Monday, August 31st, 2009

Earlier this year, I speculated on how the search engines treat NoFollow links.  For those who might be a little green, NoFollow links are not totally ignored by the search engines.  For those who really, really green, NoFollow links are believed to be totally ignored by the search engines (because they have the rel=”nofollow” attribute in the link code).

So we ran a little experiment. 

A client of ours had a fully developed website that has never been used.  Not a single link points to this website, so in the eyes of the search engines, it should not exist. 

It was not indexed at Yahoo. It should go without saying that Yahoo displayed no backlinks.

The site was indexed at Google.  (How, why and whether Google should index orphan sites that have not been released to the public is a topic for another post.) Google showed no backlinks, but the site did rank #8 at Google for one very important search, based primarily on the name of the domain. It did not show up in the top 100 for a few other key searches. All searches are for local terms specific to a certain city, so they are moderately low competition.

For three weeks, we posted comments on NoFollow blogs (yes, intelligent comments reflecting the specific content of the blog posts) to create a steady stream of NoFollow links, without creating any DoFollow or “normal” hyperlinks.

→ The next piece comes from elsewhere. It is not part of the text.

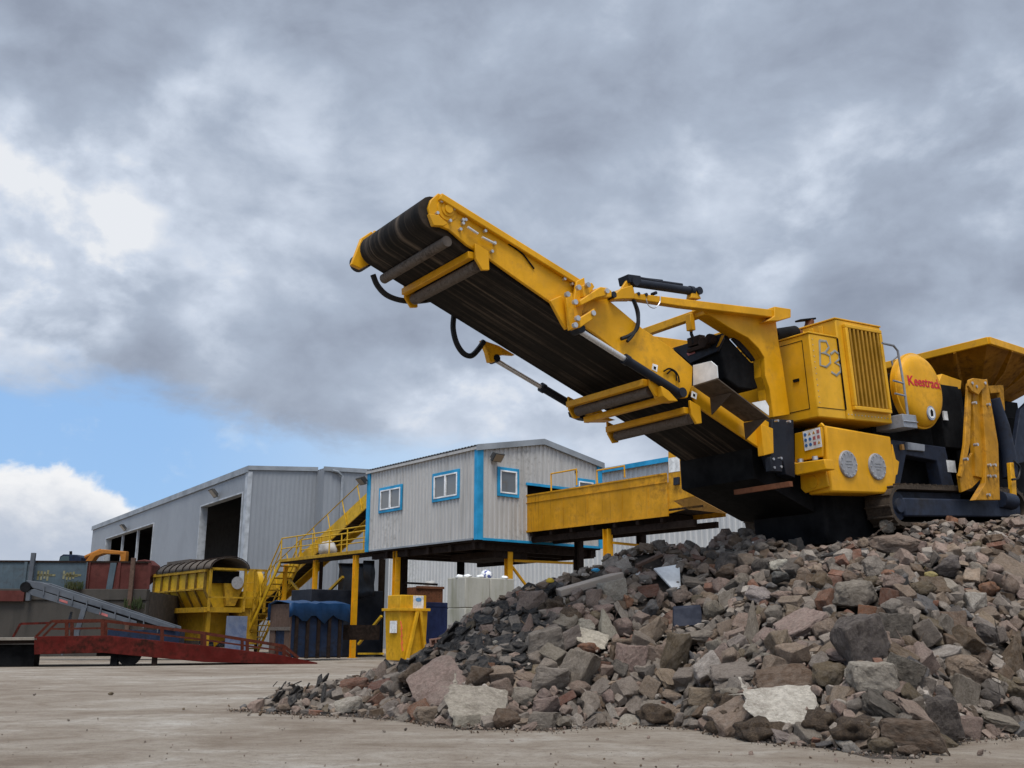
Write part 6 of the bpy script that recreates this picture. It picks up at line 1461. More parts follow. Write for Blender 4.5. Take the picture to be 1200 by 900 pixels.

Were the NoFollow links followed?

At the end of week 4, we found Yahoo had indexed the website and showed 51 backlinks.  All of these are NoFollow links. The more important searches were all showing in the top 20, one as high as position #6. Remember that these are moderately low-competition, local searches, but this is all on the strength of a few weeks of exclusively NoFollow links.

Google showed no backlinks after 4 weeks.  No surprise there; Google is very sporadic with if, when, how and which sampling of backlinks it chooses to display. The ranking at position #8 had not changed, but a couple other search terms were now ranking at Google, one of them as high as position #11. Again, this is exclusively on the strength of NoFollow blog comments.

What can we conclude about NoFollow links?

NoFollow links still obviously count at Yahoo.  Do they count as much as DoFollow links?  A more complicated experiment might help answer that question.  Anyone feel like taking up the challenge?

NoFollow links also appear to count at Google.  Or perhaps some do and others don’t, depending on other factors Google might use to rate links from specific domains. However, we can be sure that Google does follow at least some NoFollow links.

The conclusion I would draw from this is that people really should not focus on the NoFollow/DoFollow issue. Build links that are officially followable when you can, but don’t let a NoFollow attribute in a page’s links dissuade you from creating a link you would otherwise pursue.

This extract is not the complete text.